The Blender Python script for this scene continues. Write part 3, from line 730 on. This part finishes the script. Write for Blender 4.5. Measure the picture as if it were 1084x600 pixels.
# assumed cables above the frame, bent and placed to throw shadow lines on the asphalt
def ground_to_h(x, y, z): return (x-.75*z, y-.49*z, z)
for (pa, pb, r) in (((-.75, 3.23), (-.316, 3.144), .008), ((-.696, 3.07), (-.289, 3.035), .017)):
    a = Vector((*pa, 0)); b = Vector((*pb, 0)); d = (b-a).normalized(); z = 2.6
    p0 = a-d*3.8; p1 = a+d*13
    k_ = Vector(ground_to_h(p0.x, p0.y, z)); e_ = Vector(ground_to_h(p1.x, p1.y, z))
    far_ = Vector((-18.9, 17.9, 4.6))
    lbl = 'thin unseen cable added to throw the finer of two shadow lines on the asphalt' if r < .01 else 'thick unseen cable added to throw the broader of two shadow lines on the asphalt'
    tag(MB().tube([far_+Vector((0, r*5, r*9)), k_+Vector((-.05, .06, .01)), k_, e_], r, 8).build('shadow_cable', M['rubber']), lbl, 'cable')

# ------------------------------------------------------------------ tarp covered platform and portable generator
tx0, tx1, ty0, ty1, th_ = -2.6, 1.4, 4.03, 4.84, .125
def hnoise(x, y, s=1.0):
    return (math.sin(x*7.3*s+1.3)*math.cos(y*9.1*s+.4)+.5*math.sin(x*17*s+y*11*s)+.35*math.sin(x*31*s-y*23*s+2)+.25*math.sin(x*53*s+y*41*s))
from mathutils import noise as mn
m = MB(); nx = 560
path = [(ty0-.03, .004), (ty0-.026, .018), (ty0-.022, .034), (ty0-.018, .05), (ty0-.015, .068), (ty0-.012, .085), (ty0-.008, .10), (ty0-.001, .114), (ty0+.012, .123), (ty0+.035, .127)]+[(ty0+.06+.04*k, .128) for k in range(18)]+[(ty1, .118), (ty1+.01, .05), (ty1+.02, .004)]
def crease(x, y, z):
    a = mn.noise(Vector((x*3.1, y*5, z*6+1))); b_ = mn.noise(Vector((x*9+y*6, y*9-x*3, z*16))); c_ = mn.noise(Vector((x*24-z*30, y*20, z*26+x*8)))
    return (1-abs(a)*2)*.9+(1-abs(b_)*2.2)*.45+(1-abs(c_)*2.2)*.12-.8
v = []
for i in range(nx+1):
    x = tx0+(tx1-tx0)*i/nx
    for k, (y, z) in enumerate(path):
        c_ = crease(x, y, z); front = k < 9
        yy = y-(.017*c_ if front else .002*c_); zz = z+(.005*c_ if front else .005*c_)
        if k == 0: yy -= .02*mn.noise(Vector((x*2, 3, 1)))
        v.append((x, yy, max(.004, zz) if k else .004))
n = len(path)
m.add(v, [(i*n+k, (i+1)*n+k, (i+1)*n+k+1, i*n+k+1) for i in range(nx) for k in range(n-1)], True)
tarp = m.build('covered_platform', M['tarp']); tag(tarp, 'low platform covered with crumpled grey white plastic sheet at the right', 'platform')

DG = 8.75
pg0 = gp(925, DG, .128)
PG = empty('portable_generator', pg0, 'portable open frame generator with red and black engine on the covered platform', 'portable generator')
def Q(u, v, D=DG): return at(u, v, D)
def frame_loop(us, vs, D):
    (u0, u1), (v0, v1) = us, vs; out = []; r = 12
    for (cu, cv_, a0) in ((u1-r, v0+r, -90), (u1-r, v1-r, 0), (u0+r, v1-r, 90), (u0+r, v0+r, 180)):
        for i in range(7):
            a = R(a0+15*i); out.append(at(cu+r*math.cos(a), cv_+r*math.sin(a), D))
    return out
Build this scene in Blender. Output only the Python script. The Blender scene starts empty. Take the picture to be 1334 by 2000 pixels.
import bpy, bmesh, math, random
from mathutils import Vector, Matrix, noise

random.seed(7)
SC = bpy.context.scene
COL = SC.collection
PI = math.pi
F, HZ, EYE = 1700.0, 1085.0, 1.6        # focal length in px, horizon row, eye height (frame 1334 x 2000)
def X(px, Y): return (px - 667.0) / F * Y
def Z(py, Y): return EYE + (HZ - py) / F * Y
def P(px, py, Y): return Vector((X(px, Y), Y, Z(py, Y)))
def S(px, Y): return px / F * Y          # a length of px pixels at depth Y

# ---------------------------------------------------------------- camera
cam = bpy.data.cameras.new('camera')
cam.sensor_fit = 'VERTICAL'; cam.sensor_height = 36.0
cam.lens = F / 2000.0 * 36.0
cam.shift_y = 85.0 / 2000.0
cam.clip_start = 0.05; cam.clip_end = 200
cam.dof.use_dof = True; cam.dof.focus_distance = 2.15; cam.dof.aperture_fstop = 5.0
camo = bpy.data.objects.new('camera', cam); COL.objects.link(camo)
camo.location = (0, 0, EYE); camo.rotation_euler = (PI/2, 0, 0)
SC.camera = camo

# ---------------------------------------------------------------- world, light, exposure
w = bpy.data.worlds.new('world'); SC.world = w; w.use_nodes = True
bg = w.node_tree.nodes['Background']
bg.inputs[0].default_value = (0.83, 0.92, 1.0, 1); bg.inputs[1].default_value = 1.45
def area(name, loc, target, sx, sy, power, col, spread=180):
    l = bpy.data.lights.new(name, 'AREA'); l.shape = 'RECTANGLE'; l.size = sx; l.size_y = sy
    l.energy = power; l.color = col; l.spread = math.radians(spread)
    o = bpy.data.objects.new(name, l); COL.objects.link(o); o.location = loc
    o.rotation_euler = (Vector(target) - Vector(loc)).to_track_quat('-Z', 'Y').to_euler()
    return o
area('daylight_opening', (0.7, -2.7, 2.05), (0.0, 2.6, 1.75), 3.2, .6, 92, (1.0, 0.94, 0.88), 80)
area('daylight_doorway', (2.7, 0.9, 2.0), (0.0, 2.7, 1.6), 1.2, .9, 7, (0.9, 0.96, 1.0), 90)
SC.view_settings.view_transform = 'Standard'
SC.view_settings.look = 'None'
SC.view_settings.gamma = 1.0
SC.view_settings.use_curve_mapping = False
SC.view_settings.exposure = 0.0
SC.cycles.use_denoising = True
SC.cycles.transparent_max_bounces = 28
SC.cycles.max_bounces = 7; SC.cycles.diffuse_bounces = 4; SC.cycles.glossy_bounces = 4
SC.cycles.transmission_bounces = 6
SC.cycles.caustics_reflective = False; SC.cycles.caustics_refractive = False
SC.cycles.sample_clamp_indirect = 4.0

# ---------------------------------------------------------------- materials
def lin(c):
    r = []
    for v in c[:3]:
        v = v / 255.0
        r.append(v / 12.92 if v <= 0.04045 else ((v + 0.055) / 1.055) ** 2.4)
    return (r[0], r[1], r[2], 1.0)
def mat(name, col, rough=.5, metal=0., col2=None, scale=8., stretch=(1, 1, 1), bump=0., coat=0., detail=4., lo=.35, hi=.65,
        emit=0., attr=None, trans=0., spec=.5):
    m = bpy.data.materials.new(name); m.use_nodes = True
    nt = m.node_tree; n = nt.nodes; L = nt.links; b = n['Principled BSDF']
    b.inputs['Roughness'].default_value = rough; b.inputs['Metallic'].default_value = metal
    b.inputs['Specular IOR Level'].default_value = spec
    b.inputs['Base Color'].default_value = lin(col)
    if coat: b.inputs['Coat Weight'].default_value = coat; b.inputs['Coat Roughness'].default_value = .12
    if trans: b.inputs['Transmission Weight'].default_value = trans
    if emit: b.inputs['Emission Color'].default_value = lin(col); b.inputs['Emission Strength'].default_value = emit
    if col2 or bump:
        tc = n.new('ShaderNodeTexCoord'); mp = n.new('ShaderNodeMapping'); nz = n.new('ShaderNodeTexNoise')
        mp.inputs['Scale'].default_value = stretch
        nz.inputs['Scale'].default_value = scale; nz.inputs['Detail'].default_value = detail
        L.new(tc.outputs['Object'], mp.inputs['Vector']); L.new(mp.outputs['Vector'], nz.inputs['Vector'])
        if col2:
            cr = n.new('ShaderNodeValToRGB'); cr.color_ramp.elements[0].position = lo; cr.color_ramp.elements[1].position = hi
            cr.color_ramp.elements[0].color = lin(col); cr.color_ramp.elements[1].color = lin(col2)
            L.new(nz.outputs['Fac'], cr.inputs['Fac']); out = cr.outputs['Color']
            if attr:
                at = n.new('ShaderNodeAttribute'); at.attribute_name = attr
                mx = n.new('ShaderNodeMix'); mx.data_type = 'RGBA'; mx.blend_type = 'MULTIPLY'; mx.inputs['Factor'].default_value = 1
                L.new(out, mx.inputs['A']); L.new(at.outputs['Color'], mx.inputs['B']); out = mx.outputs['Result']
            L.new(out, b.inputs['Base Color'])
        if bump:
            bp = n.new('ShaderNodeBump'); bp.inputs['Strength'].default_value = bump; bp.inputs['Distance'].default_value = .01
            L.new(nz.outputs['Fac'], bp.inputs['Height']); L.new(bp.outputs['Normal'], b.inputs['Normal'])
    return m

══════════

[WHAT TO WORK ON]
Begin with the first line of the data above and, please, print each line exactly until you have printed the line containing "M['rubber']), lbl, 'cable')"; print nothing else.

[RESPONSE FOR THIS EXERCISE]
The Blender Python script for this scene continues. Write part 3, from line 730 on. This part finishes the script. Write for Blender 4.5. Measure the picture as if it were 1084x600 pixels.
# assumed cables above the frame, bent and placed to throw shadow lines on the asphalt
def ground_to_h(x, y, z): return (x-.75*z, y-.49*z, z)
for (pa, pb, r) in (((-.75, 3.23), (-.316, 3.144), .008), ((-.696, 3.07), (-.289, 3.035), .017)):
    a = Vector((*pa, 0)); b = Vector((*pb, 0)); d = (b-a).normalized(); z = 2.6
    p0 = a-d*3.8; p1 = a+d*13
    k_ = Vector(ground_to_h(p0.x, p0.y, z)); e_ = Vector(ground_to_h(p1.x, p1.y, z))
    far_ = Vector((-18.9, 17.9, 4.6))
    lbl = 'thin unseen cable added to throw the finer of two shadow lines on the asphalt' if r < .01 else 'thick unseen cable added to throw the broader of two shadow lines on the asphalt'
    tag(MB().tube([far_+Vector((0, r*5, r*9)), k_+Vector((-.05, .06, .01)), k_, e_], r, 8).build('shadow_cable', M['rubber']), lbl, 'cable')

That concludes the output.